INFORMATION PROVIDED —
--- BEGIN ---
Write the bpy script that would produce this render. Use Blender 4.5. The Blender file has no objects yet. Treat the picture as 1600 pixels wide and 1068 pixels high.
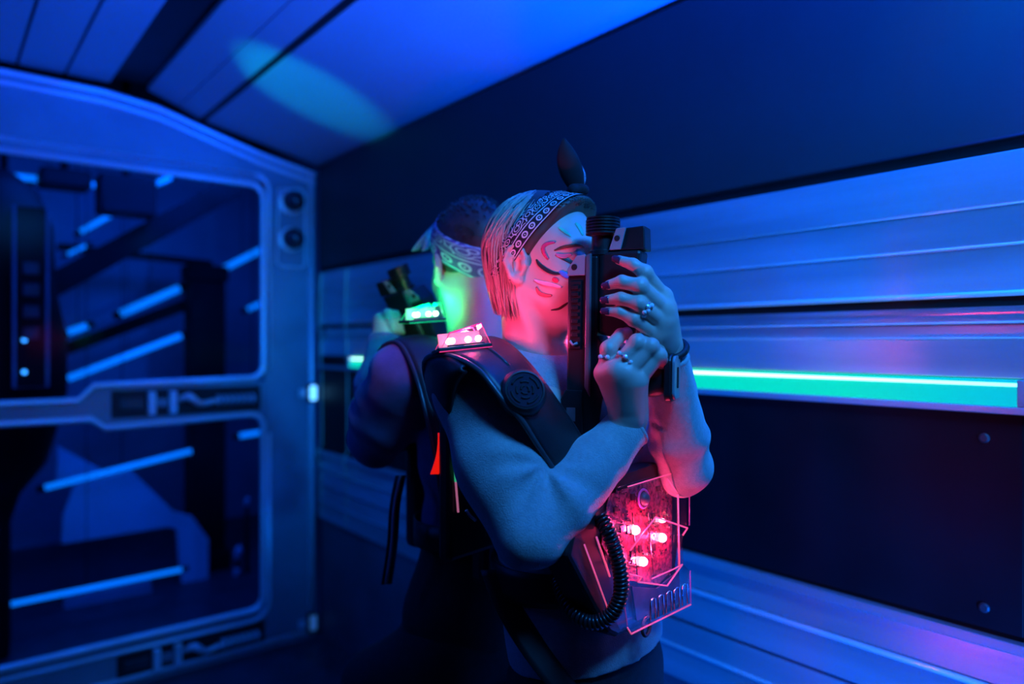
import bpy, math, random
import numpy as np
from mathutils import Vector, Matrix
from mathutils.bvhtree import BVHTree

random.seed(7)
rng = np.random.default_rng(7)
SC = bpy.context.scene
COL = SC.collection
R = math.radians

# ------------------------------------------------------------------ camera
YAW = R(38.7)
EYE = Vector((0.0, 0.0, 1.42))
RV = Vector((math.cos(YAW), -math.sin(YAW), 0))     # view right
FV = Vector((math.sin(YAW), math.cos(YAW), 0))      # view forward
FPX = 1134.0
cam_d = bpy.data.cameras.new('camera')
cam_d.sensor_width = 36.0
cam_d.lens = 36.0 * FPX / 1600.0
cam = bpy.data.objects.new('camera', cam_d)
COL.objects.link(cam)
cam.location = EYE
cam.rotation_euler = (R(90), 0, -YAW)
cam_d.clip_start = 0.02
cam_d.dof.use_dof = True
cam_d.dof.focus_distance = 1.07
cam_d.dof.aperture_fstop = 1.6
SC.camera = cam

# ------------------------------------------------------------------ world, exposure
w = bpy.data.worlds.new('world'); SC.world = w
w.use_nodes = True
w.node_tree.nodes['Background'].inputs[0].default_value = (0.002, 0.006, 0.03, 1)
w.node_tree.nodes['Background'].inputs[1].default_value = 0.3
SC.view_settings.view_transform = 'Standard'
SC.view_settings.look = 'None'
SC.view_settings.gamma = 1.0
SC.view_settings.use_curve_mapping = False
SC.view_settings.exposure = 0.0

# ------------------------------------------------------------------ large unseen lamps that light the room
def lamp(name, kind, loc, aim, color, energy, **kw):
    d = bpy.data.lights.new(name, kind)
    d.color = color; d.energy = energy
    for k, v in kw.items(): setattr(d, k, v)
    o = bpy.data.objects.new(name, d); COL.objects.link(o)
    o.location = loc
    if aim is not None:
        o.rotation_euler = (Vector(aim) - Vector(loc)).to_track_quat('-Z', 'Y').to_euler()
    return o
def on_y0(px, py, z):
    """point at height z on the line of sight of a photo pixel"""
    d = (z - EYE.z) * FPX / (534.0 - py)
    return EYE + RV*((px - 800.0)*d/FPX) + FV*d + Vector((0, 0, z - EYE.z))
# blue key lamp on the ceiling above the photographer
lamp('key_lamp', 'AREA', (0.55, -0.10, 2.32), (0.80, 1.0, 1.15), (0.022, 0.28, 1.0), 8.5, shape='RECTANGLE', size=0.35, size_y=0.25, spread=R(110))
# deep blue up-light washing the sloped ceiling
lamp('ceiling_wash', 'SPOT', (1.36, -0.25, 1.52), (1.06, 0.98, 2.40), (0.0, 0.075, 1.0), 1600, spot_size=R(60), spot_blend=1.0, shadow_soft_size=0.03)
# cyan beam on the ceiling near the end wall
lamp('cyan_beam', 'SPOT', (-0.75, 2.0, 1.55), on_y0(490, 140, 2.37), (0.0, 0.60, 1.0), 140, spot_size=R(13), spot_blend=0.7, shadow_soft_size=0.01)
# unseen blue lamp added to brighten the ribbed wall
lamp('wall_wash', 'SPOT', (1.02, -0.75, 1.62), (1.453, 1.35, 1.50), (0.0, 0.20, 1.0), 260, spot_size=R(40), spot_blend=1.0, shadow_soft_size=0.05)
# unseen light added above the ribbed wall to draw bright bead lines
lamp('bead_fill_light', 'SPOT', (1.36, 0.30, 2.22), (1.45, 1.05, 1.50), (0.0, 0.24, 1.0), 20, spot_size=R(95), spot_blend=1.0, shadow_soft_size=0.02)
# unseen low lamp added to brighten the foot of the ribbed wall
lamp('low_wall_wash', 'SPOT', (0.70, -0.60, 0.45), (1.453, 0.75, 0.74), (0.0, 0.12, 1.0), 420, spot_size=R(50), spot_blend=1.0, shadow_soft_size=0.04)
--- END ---
AIM OF THE TASK —
What is needed is an exact reproduction of the data, pictures excluded.

ANSWER IN FULL —
Write the bpy script that would produce this render. Use Blender 4.5. The Blender file has no objects yet. Treat the picture as 1600 pixels wide and 1068 pixels high.
import bpy, math, random
import numpy as np
from mathutils import Vector, Matrix
from mathutils.bvhtree import BVHTree

random.seed(7)
rng = np.random.default_rng(7)
SC = bpy.context.scene
COL = SC.collection
R = math.radians

# ------------------------------------------------------------------ camera
YAW = R(38.7)
EYE = Vector((0.0, 0.0, 1.42))
RV = Vector((math.cos(YAW), -math.sin(YAW), 0))     # view right
FV = Vector((math.sin(YAW), math.cos(YAW), 0))      # view forward
FPX = 1134.0
cam_d = bpy.data.cameras.new('camera')
cam_d.sensor_width = 36.0
cam_d.lens = 36.0 * FPX / 1600.0
cam = bpy.data.objects.new('camera', cam_d)
COL.objects.link(cam)
cam.location = EYE
cam.rotation_euler = (R(90), 0, -YAW)
cam_d.clip_start = 0.02
cam_d.dof.use_dof = True
cam_d.dof.focus_distance = 1.07
cam_d.dof.aperture_fstop = 1.6
SC.camera = cam

# ------------------------------------------------------------------ world, exposure
w = bpy.data.worlds.new('world'); SC.world = w
w.use_nodes = True
w.node_tree.nodes['Background'].inputs[0].default_value = (0.002, 0.006, 0.03, 1)
w.node_tree.nodes['Background'].inputs[1].default_value = 0.3
SC.view_settings.view_transform = 'Standard'
SC.view_settings.look = 'None'
SC.view_settings.gamma = 1.0
SC.view_settings.use_curve_mapping = False
SC.view_settings.exposure = 0.0

# ------------------------------------------------------------------ large unseen lamps that light the room
def lamp(name, kind, loc, aim, color, energy, **kw):
    d = bpy.data.lights.new(name, kind)
    d.color = color; d.energy = energy
    for k, v in kw.items(): setattr(d, k, v)
    o = bpy.data.objects.new(name, d); COL.objects.link(o)
    o.location = loc
    if aim is not None:
        o.rotation_euler = (Vector(aim) - Vector(loc)).to_track_quat('-Z', 'Y').to_euler()
    return o
def on_y0(px, py, z):
    """point at height z on the line of sight of a photo pixel"""
    d = (z - EYE.z) * FPX / (534.0 - py)
    return EYE + RV*((px - 800.0)*d/FPX) + FV*d + Vector((0, 0, z - EYE.z))
# blue key lamp on the ceiling above the photographer
lamp('key_lamp', 'AREA', (0.55, -0.10, 2.32), (0.80, 1.0, 1.15), (0.022, 0.28, 1.0), 8.5, shape='RECTANGLE', size=0.35, size_y=0.25, spread=R(110))
# deep blue up-light washing the sloped ceiling
lamp('ceiling_wash', 'SPOT', (1.36, -0.25, 1.52), (1.06, 0.98, 2.40), (0.0, 0.075, 1.0), 1600, spot_size=R(60), spot_blend=1.0, shadow_soft_size=0.03)
# cyan beam on the ceiling near the end wall
lamp('cyan_beam', 'SPOT', (-0.75, 2.0, 1.55), on_y0(490, 140, 2.37), (0.0, 0.60, 1.0), 140, spot_size=R(13), spot_blend=0.7, shadow_soft_size=0.01)
# unseen blue lamp added to brighten the ribbed wall
lamp('wall_wash', 'SPOT', (1.02, -0.75, 1.62), (1.453, 1.35, 1.50), (0.0, 0.20, 1.0), 260, spot_size=R(40), spot_blend=1.0, shadow_soft_size=0.05)
# unseen light added above the ribbed wall to draw bright bead lines
lamp('bead_fill_light', 'SPOT', (1.36, 0.30, 2.22), (1.45, 1.05, 1.50), (0.0, 0.24, 1.0), 20, spot_size=R(95), spot_blend=1.0, shadow_soft_size=0.02)
# unseen low lamp added to brighten the foot of the ribbed wall
lamp('low_wall_wash', 'SPOT', (0.70, -0.60, 0.45), (1.453, 0.75, 0.74), (0.0, 0.12, 1.0), 420, spot_size=R(50), spot_blend=1.0, shadow_soft_size=0.04)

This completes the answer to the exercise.